For instance, I've embraced panentheism. I support gay rights. I am politically pro-choice while remaining personally pro-life. I believe women can be pastors. I believe in an egalitarian view of marriage. I am leaning toward a universalist view of salvation. I practice gentle, grace-based discipline. I believe in theistic evolution. Any of which could get me labelled a heretic at my current church. Or a liberal. (They're the same, you know.)

So, why do I attend a church that on the surface is so at odds with my personal views?

I value people and relationships over being right.

The people at my church love me. They care about me as an individual much more than my stance on issues. And I love and respect them enough to let them believe and live their convictions without trying to change them.

When someone is saying something incredibly narrow-minded (like, "A real Christian can't believe in evolution."), yes, I will speak up. I say something like, "Just because someone has read the Bible and come to a different conclusion than you doesn't make them any less Christian. If they love God and love the Bible, they are your brother or sister in Christ, even if you differ in your beliefs in this area."
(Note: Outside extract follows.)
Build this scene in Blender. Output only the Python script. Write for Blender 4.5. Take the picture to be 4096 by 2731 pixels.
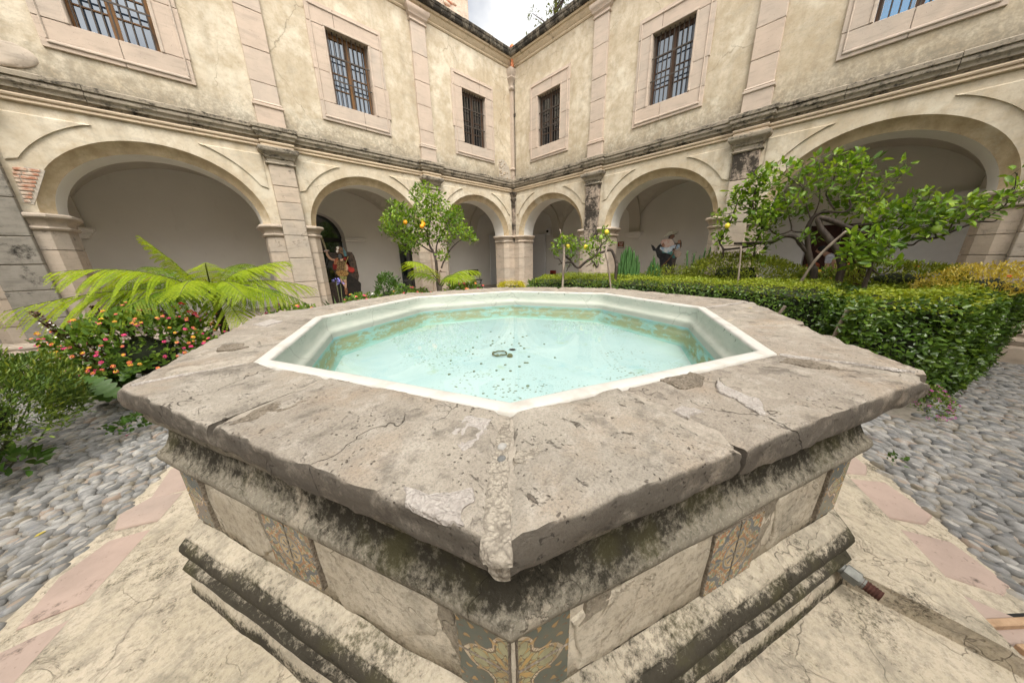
import bpy, math, random
import numpy as np
from mathutils import Vector, Matrix
random.seed(7); rng = np.random.default_rng(7)
S = bpy.context.scene
for _o in list(bpy.data.objects): bpy.data.objects.remove(_o)
COL = S.collection
PI = math.pi
# ---------------------------------------------------------------- camera
CAM_LOC = Vector((-1.8529, -1.9591, 1.4881)); YAW, PITCH, ROLL = 0.8139, -0.2827, -0.0206
fw = Vector((math.cos(YAW)*math.cos(PITCH), math.sin(YAW)*math.cos(PITCH), math.sin(PITCH)))
rt = Vector((math.sin(YAW), -math.cos(YAW), 0)); up = rt.cross(fw)
rt2 = rt*math.cos(ROLL)+up*math.sin(ROLL); up2 = -rt*math.sin(ROLL)+up*math.cos(ROLL)
cd = bpy.data.cameras.new('camera'); cam = bpy.data.objects.new('camera', cd); COL.objects.link(cam)
cd.sensor_width = 36; cd.lens = 10.1726; cd.clip_start = 0.02; cd.clip_end = 600
M = Matrix((( rt2.x, up2.x, -fw.x, CAM_LOC.x), (rt2.y, up2.y, -fw.y, CAM_LOC.y), (rt2.z, up2.z, -fw.z, CAM_LOC.z), (0,0,0,1)))
cam.matrix_world = M
S.camera = cam
# ---------------------------------------------------------------- sky and sun (bright overcast)
SUN_EL, SUN_AZ = math.radians(58), math.radians(238)      # azimuth of the sun measured from +X, counter-clockwise
W = bpy.data.worlds.new('World'); S.world = W; W.use_nodes = True
wn, wl = W.node_tree.nodes, W.node_tree.links
wn.clear()
sky = wn.new('ShaderNodeTexSky'); sky.sky_type = 'NISHITA'; sky.sun_disc = False
sky.sun_elevation = SUN_EL; sky.sun_rotation = PI/2 - SUN_AZ; sky.air_density = 1.0; sky.dust_density = 4.0; sky.ozone_density = 1.0
hsv = wn.new('ShaderNodeHueSaturation'); hsv.inputs['Saturation'].default_value = 0.15; hsv.inputs['Value'].default_value = 3.0
wl.new(sky.outputs[0], hsv.inputs['Color'])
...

I most certainly have confronted those who I believe are damaging in their dogmatism, but not to prove I am right. Frankly, I'm not certain I am right about anything, anymore! I just point out that there are people and feelings involved, and denigrating someone else's convictions because they differ from your own (whether based on your interpretation of the Bible or simply personal opinion) is inappropriate, at best. At the very least, that attitude of "I'm right and they're wrong" is not humble; it's not exemplifying the spirit of being wise as serpents and harmless as doves.

Because life is not about being right. It's about how you relate to others - whether you agree with them, or not.